Joseph Bergäntzel mourut à Ammerschwihr, le 14/10/1819, et ne put donc pas achever le 3-claviers (35 jeux, dessus d'écho) qu'il destinait à Olten (Christkatholischen Stadtkirche, Soleure, CH). Il devait cependant avoir le sentiment du devoir accompli (ce qui devait compter énormément chez cet homme) : c'est Valentin qui le termina, fin 1821, avant de nombreux autres. Valentin en garda toujours une affinité pour le style de facture suisse ; on peut aussi y voir un retour aux origines de leur maître à tous : Louis Dubois, né à Cerniévillers.
Les Bergäntzel avaient été formés par Louis Dubois, et construisaient comme lui et son autre "élève", Jacque Besançon, des orgues dans le style classique français introduit et développé par André et Jean-André Silbermann. Ebéniste à l'origine, Martin ne chercha pas les innovations dans les parties instrumentales. Comme Dubois avait été inspiré par les dessins de Silbermann (donc la tradition soit de Ring, soit de Thierry), l'architecture générale des instruments est très proche de Silbermann. C'est quand même le "style parisien" que Dubois, Besançon et les Bergäntzel affectionnaient le plus. On trouve presque toujours une pédale séparée ; les compositions aussi sont très "Silbermanniennes", sans recherche de fantaisie ni d'innovation.

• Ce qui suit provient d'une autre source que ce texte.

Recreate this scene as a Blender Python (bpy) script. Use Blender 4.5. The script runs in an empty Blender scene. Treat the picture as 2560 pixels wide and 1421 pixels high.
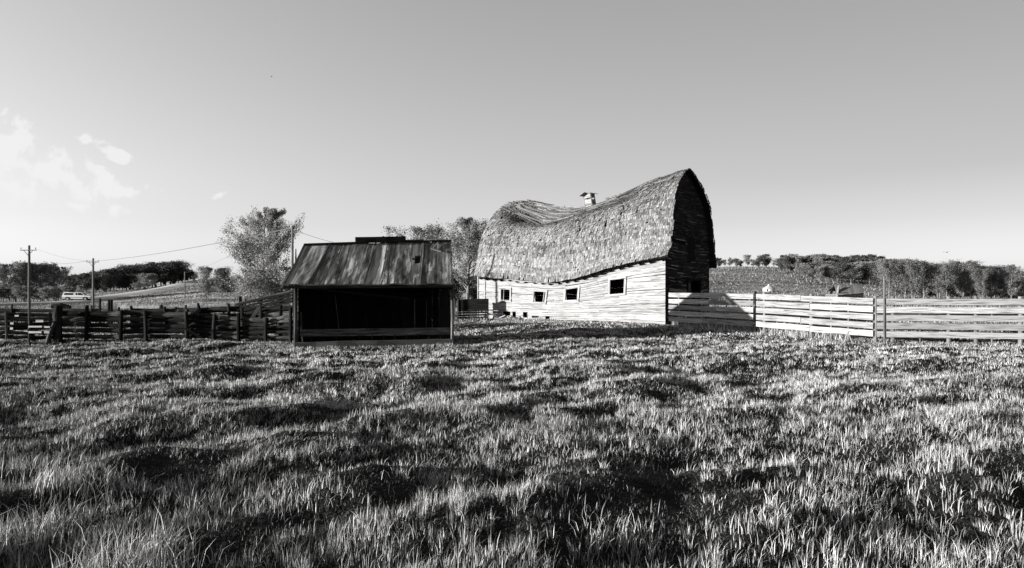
import bpy, math, random
import numpy as np
from mathutils import Vector, Matrix

R = math.radians
random.seed(7)
rng = np.random.default_rng(7)
scene = bpy.context.scene
COL = scene.collection

# ------------------------------------------------------------------ camera, sky, sun, exposure
EYE = 1.8
F = 1668.0          # focal length in pixels of the 2560 px wide photograph
HZ = 735.0          # image row of the horizon
cam = bpy.data.cameras.new('camera')
cam.sensor_width = 36.0
cam.lens = 36.0 * F / 2560.0
cam.shift_y = (HZ - 710.5) / 2560.0
cam.clip_start = 0.05
cam.clip_end = 9000.0
cam_o = bpy.data.objects.new('camera', cam)
COL.objects.link(cam_o)
cam_o.location = (0, 0, EYE)
cam_o.rotation_euler = (R(90), 0, 0)
scene.camera = cam_o

SUN_EL = 6.6
SUN_H = Vector((-0.955, -0.295, 0)).normalized()      # horizontal direction towards the sun
to_sun = Vector((SUN_H.x * math.cos(R(SUN_EL)), SUN_H.y * math.cos(R(SUN_EL)), math.sin(R(SUN_EL))))
sl = bpy.data.lights.new('sun', 'SUN')
sl.energy = 5.0
sl.angle = R(0.5)
sl.color = (1.0, 0.985, 0.96)
so = bpy.data.objects.new('sun', sl)
COL.objects.link(so)
so.rotation_euler = to_sun.to_track_quat('Z', 'Y').to_euler()

scene.view_settings.view_transform = 'Standard'
scene.view_settings.look = 'None'
scene.view_settings.gamma = 1.0
scene.view_settings.exposure = 1.7

world = bpy.data.worlds.new('World')
scene.world = world
world.use_nodes = True
nt = world.node_tree
nt.nodes.clear()
def N(nt, typ, **kw):
    n = nt.nodes.new(typ)
    for k, v in kw.items():
        setattr(n, k, v)
    return n
def math_node(nt, op, a, b=None, c=None, clamp=False):
    n = nt.nodes.new('ShaderNodeMath')
    n.operation = op
    n.use_clamp = clamp
    for i, v in enumerate((a, b, c)):
        if v is None: continue
        if isinstance(v, (int, float)): n.inputs[i].default_value = v
        else: nt.links.new(v, n.inputs[i])
    return n.outputs[0]
def map_range(nt, v, a, b, c, d, smooth=False):
    n = nt.nodes.new('ShaderNodeMapRange')
    if smooth: n.interpolation_type = 'SMOOTHSTEP'
    nt.links.new(v, n.inputs[0])
    for i, x in enumerate((a, b, c, d)): n.inputs[i + 1].default_value = x
    return n.outputs[0]

sky = N(nt, 'ShaderNodeTexSky')
sky.sky_type = 'NISHITA'
sky.sun_disc = False
sky.sun_elevation = R(SUN_EL)
sky.sun_rotation = math.atan2(SUN_H.x, SUN_H.y)
sky.air_density = 1.0
sky.dust_density = 1.2
sky.ozone_density = 1.0
bw = N(nt, 'ShaderNodeRGBToBW')
nt.links.new(sky.outputs[0], bw.inputs[0])
# black-and-white film response of the sky
SKY_POW, SKY_GAIN = 0.62, 1.0
tone = math_node(nt, 'MULTIPLY', math_node(nt, 'POWER', bw.outputs[0], SKY_POW), SKY_GAIN)
def wramp(v, stops):
    n = nt.nodes.new('ShaderNodeValToRGB'); cr = n.color_ramp
    while len(cr.elements) < len(stops): cr.elements.new(0.5)
    for e, (p, q) in zip(cr.elements, stops): e.position = p; e.color = (q, q, q, 1)
    nt.links.new(v, n.inputs[0]); return n.outputs[0]
_tc = N(nt, 'ShaderNodeTexCoord'); _sp = N(nt, 'ShaderNodeSeparateXYZ'); nt.links.new(_tc.outputs['Generated'], _sp.inputs[0])
# hazy bright horizon, unseen zenith darkened to cut ambient light, brighter towards the sun's side
A_el = math_node(nt, 'MULTIPLY', wramp(_sp.outputs[2], [(0.0, 1.0), (.045, .97), (.10, .86), (.24, .84), (.40, .79), (.56, .32)]), 1.95)
side = map_range(nt, _sp.outputs[0], -.62, .62, .13, -.36)
side = math_node(nt, 'MULTIPLY', side, map_range(nt, _sp.outputs[2], .0, .16, .1, 1.0))
tone = math_node(nt, 'MULTIPLY', tone, math_node(nt, 'MULTIPLY', A_el, math_node(nt, 'ADD', side, 1.0)))
# clouds low on the left: soft cumulus shreds at a fixed compass bearing
tc = N(nt, 'ShaderNodeTexCoord')
sep = N(nt, 'ShaderNodeSeparateXYZ')
nt.links.new(tc.outputs['Generated'], sep.inputs[0])
yy = math_node(nt, 'MAXIMUM', sep.outputs[1], 0.05)
cu = math_node(nt, 'DIVIDE', sep.outputs[0], yy)
cv = math_node(nt, 'DIVIDE', sep.outputs[2], yy)
comb = N(nt, 'ShaderNodeCombineXYZ')
nt.links.new(cu, comb.inputs[0]); nt.links.new(cv, comb.inputs[1])
nz = N(nt, 'ShaderNodeTexNoise')
nz.inputs['Scale'].default_value = 21.0
nz.inputs['Detail'].default_value = 9.0
nz.inputs['Roughness'].default_value = 0.6
nz.inputs['Distortion'].default_value = 0.25
nt.links.new(comb.outputs[0], nz.inputs['Vector'])
def blob(u0, v0, ru, rv, ang):
    """0..1 falloff round one cloud bank"""
    du = math_node(nt, 'SUBTRACT', cu, u0)
    dv = math_node(nt, 'SUBTRACT', cv, v0)
    c, s = math.cos(R(ang)), math.sin(R(ang))
    a = math_node(nt, 'DIVIDE', math_node(nt, 'ADD', math_node(nt, 'MULTIPLY', du, c), math_node(nt, 'MULTIPLY', dv, s)), ru)
    b = math_node(nt, 'DIVIDE', math_node(nt, 'SUBTRACT', math_node(nt, 'MULTIPLY', dv, c), math_node(nt, 'MULTIPLY', du, s)), rv)
    d = math_node(nt, 'SQRT', math_node(nt, 'ADD', math_node(nt, 'MULTIPLY', a, a), math_node(nt, 'MULTIPLY', b, b)))
    return map_range(nt, d, 0.0, 1.0, 0.95, 0.0)
def pu(px): return (px - 1280) / F
def pv(py): return (HZ - py) / F
banks = [(105, 430, 185, 42, -23), (55, 345, 70, 34, -60), (150, 400, 80, 26, -5), (225, 352, 40, 14, -15), (285, 385, 60, 13, -24), (300, 475, 85, 20, -8), (240, 425, 45, 16, -30),
         (45, 468, 60, 24, -35), (548, 488, 20, 9, 20), (372, 542, 20, 10, 0), (0, 400, 120, 40, -15)]
m = None
for (px, py, rx, ry, an) in banks:
    b = blob(pu(px), pv(py), rx * 1.75 / F, ry * 1.75 / F, an)
    m = b if m is None else math_node(nt, 'MAXIMUM', m, b)
cl = math_node(nt, 'MULTIPLY', math_node(nt, 'ADD', math_node(nt, 'MULTIPLY', math_node(nt, 'SUBTRACT', nz.outputs[0], .5), 4.6), m), map_range(nt, m, 0.02, .25, 0.0, 1.0))
cmask = map_range(nt, cl, 0.30, 0.85, 0.0, 1.0, True)
CLOUD = 0.275
mixc = N(nt, 'ShaderNodeMix')
mixc.data_type = 'FLOAT'
nt.links.new(math_node(nt, 'MULTIPLY', cmask, 0.8), mixc.inputs[0])
SKY_STR = 0.1
SKY_K = 0.78        # sky level for this exposure
bg = N(nt, 'ShaderNodeBackground')
bg.inputs[1].default_value = SKY_STR
nt.links.new(math_node(nt, 'MULTIPLY', tone, SKY_K), mixc.inputs[2])
mixc.inputs[3].default_value = CLOUD / SKY_STR
nt.links.new(mixc.outputs[0], bg.inputs[0])
wo = N(nt, 'ShaderNodeOutputWorld')
nt.links.new(bg.outputs[0], wo.inputs[0])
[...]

Les buffets conservés sont de très belle construction, avec une exceptionnelle ornementation : acanthes, bouquets, rocailles et vases à fleur. A Landser, la tourelle centrale est tri-lobée (ce fut aussi une spécificité de Jean-André Silbermann). La séparation en deux des plates-faces par une colonnette est la signature de Bergäntzel, aussi sûrement que le petit écusson porté par l'orgue de Landser, et figurant une oie portant des poires : Ber-gäntzel.